Tuesday 16 December 2008

McSweeney’s 22, ed. Dave Eggers

This issue of McSweeney’s Quarterly Concern contains three entirely separate books, bound into one magnetic cover by the metal strips in their spines. Police officers may take a dim view of literary types who go out into the night looking for trouble with one of these books concealed in their sleeves; prison librarians should ensure that this McSweeney’s is absent from their collections.

The idea behind From the Notebook: the Unwritten Stories of F. Scott Fitzgerald is a brilliant one: to complete the stories suggested by that author’s notes. (I have a similar notebook of unused ideas, if the same writers fancy helping me out!) Not having read any Fitzgerald, apart from The Great Gatsby a long, long time ago, it’s hard for me to know how far the writers have tried to emulate his style, but I know that they haven’t necessarily tried to recreate the exact stories FSF would have written, since some are set in the present day. It was a very stimulating read, and many of the stories were very good indeed.
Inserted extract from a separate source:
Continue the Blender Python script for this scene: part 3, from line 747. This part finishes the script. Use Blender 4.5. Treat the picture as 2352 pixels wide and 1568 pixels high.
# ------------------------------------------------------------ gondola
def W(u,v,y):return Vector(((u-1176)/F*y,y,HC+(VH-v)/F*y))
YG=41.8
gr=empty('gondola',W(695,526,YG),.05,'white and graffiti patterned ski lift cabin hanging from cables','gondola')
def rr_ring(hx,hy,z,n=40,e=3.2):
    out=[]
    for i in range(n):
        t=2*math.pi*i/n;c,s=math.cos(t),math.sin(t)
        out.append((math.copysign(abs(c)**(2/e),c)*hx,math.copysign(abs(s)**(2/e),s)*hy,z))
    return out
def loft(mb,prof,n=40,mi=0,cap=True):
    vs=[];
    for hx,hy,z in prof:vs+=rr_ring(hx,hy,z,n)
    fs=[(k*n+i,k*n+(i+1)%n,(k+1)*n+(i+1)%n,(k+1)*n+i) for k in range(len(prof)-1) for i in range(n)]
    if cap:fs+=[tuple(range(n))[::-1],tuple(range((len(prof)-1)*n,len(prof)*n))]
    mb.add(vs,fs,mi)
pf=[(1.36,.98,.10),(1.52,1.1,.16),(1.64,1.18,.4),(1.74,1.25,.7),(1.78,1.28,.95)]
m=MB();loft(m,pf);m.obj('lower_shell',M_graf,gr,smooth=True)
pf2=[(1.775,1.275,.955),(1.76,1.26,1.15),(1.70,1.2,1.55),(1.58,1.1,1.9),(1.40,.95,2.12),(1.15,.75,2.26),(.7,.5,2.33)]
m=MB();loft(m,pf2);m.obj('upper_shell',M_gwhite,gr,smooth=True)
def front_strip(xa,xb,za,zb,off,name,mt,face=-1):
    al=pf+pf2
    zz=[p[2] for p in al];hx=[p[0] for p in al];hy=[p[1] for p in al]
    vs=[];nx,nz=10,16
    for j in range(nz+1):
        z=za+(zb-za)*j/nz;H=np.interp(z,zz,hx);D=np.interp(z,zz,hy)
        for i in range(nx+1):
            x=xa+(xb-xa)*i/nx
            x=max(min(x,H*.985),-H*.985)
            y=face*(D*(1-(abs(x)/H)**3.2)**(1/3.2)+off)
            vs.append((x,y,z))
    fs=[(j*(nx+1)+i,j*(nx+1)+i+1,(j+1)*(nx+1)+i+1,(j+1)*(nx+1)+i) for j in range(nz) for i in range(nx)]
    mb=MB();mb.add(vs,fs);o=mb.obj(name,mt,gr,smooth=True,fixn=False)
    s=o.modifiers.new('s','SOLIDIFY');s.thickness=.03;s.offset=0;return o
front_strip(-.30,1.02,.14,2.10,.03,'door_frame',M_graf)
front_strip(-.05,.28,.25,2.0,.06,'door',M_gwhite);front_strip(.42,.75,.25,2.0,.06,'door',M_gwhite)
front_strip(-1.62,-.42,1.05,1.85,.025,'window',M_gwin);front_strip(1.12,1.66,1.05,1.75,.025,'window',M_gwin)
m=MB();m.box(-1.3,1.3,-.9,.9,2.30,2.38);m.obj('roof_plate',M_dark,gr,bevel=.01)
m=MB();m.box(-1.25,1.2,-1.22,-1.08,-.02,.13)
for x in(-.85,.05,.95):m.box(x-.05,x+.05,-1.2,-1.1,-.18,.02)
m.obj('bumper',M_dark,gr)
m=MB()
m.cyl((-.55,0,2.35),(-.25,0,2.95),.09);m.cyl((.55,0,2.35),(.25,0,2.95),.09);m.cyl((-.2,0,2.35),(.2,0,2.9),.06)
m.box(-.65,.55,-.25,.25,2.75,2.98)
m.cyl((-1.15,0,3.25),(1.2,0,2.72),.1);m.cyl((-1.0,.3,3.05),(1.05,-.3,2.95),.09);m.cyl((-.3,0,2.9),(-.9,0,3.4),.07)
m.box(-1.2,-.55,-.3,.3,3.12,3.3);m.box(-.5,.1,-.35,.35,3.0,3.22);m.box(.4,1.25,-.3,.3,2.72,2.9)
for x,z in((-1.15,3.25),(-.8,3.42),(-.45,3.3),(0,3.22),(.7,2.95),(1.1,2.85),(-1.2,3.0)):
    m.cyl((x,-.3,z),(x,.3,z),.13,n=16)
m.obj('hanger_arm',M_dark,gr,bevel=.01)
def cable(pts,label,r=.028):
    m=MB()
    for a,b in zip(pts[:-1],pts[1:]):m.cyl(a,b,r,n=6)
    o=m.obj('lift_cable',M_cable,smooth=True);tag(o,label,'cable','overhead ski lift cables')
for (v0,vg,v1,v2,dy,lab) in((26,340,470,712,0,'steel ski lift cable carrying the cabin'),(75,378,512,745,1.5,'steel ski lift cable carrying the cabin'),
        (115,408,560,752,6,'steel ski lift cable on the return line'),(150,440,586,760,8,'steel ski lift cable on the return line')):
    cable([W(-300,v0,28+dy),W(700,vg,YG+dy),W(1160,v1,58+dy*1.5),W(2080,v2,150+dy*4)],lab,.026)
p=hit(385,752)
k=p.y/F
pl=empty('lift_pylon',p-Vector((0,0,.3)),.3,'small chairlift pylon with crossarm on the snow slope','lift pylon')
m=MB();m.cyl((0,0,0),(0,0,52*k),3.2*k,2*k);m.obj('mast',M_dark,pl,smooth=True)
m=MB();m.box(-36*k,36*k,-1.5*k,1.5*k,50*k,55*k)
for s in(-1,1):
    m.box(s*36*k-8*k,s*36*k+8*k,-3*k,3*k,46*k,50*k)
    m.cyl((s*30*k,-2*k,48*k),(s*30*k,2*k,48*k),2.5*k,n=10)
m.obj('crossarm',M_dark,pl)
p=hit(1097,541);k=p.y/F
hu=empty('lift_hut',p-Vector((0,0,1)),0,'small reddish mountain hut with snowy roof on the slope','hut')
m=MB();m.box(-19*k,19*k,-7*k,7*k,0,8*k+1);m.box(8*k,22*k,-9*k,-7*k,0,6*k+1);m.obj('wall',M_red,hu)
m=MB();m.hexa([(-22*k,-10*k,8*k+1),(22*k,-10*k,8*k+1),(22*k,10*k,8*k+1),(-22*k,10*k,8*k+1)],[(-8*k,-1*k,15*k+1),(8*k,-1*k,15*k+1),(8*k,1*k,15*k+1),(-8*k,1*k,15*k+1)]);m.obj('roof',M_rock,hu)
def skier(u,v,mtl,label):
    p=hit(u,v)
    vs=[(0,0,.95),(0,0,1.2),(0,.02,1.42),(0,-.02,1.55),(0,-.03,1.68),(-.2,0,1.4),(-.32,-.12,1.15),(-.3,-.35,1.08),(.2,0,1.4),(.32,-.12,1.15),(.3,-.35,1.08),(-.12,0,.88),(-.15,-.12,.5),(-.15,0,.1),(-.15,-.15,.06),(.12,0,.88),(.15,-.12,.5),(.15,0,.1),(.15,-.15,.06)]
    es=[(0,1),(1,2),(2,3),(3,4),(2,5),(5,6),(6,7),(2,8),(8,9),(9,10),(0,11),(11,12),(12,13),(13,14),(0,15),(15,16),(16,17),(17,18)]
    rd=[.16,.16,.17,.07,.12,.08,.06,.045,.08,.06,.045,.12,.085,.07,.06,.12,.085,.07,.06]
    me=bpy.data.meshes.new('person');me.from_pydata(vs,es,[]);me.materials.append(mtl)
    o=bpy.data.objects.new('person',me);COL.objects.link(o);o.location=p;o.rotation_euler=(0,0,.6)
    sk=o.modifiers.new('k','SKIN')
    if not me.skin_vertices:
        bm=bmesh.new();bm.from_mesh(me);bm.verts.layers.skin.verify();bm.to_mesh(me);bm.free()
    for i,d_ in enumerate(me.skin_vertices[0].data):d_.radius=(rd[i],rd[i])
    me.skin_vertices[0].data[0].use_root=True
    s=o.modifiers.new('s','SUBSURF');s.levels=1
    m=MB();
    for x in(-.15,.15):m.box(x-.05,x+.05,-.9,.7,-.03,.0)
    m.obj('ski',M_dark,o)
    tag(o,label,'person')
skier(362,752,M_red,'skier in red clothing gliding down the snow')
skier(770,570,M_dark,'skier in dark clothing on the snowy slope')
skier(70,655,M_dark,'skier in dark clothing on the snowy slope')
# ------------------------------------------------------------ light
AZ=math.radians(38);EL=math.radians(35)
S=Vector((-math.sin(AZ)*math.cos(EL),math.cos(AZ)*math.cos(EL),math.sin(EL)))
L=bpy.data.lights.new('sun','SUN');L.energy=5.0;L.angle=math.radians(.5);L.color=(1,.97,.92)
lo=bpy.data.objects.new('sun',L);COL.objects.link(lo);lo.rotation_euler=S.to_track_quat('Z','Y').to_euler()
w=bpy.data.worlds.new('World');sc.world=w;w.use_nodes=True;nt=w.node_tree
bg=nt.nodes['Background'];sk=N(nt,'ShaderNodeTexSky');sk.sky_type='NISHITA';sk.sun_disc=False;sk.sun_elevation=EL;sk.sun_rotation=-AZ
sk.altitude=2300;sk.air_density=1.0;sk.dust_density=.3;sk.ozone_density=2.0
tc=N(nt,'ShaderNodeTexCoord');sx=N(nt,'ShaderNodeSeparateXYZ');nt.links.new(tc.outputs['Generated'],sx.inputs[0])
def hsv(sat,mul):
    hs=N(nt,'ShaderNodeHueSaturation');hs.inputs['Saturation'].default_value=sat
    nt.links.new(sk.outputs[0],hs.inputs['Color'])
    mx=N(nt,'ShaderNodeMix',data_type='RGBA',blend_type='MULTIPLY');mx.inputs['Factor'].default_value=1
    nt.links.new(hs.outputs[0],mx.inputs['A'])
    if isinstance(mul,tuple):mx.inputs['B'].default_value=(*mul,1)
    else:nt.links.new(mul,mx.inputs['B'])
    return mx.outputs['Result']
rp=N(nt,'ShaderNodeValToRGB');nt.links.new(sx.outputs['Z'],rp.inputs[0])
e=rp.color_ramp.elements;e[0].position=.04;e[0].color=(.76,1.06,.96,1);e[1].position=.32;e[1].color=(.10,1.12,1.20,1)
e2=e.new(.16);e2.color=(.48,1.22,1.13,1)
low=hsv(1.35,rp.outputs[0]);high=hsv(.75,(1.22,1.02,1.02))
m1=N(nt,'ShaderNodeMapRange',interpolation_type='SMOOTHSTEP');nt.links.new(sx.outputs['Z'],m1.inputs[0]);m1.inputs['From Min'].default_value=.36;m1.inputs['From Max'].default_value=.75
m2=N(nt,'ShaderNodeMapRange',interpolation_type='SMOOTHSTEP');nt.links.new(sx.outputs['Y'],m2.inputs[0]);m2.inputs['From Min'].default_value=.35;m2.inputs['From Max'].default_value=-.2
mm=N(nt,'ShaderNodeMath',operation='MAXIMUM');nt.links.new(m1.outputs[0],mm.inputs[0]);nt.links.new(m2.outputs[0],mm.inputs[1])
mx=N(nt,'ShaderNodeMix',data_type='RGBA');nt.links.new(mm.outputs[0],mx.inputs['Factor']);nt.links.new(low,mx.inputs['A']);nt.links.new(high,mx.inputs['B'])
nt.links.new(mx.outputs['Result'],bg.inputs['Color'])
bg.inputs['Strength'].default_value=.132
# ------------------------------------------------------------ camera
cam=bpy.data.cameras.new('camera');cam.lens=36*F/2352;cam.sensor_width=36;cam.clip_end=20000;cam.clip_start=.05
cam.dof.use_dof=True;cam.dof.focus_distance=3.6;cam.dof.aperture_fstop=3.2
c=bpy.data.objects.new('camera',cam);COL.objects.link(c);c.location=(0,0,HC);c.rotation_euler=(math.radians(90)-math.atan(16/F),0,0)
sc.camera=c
The State of Constraint: New Work from Oulipo was my favourite of these three books. Playful, silly and intellectual in a way that typifies some of my favourite French writers, the Oulipo group labour to create works of literature under self-imposed restrictions. Some of it is daft, some of it is serious, but all of it is thought-provoking. Most enjoyable is the binary story by Paul Fournel (who also provides the introduction), if only because of the pleasure of finding a choose-your-own-adventure story in the pages of McSweeney’s.

The Poetry Chains of Dominic Luxford was an eye-opener for me. I hadn’t been aware previously of the wide range of modern poetry. I’ve said before (in a sort-of-review of GUD #0) that I don’t really get poetry, and I won’t pretend that I’ve quite got it yet, but this book helped me make a little bit of progress. Much of this poetry resembles a short story that’s been auto-summarised in Word – everything inessential boiled away, to leave a kernel of… well, on the whole, a kernel of pain. It’s a pretty depressing volume, so don’t read it if you’re having a bad day. Of the poets here, I’m most likely to look for more work by Patrick Lawler and Sarah Lindsay, mainly because the subject matter of their poems interested me more than the relationship stuff of the rest. But there were another ten or twenty poets whose poems interested me enough to make me look them up in the contributors section. I read most of the volume while waiting to collect my daughter from school, which must have made me look terribly intellectual (or exceptionally pretentious).

Reading McSweeney’s is always good for my vanity: it makes me feel that I’m much cleverer and more literary than I really am. Like buying books from the Folio Society (but at a much more reasonable price) it makes me feel to some extent that I’m becoming the person I wanted to be. This was one of their most educational and improving issues to date. And did I mention it’s magnetic?

McSweeney’s 22, Dave Eggers (ed.), McSweeney’s, hb/3xpb, 480pp.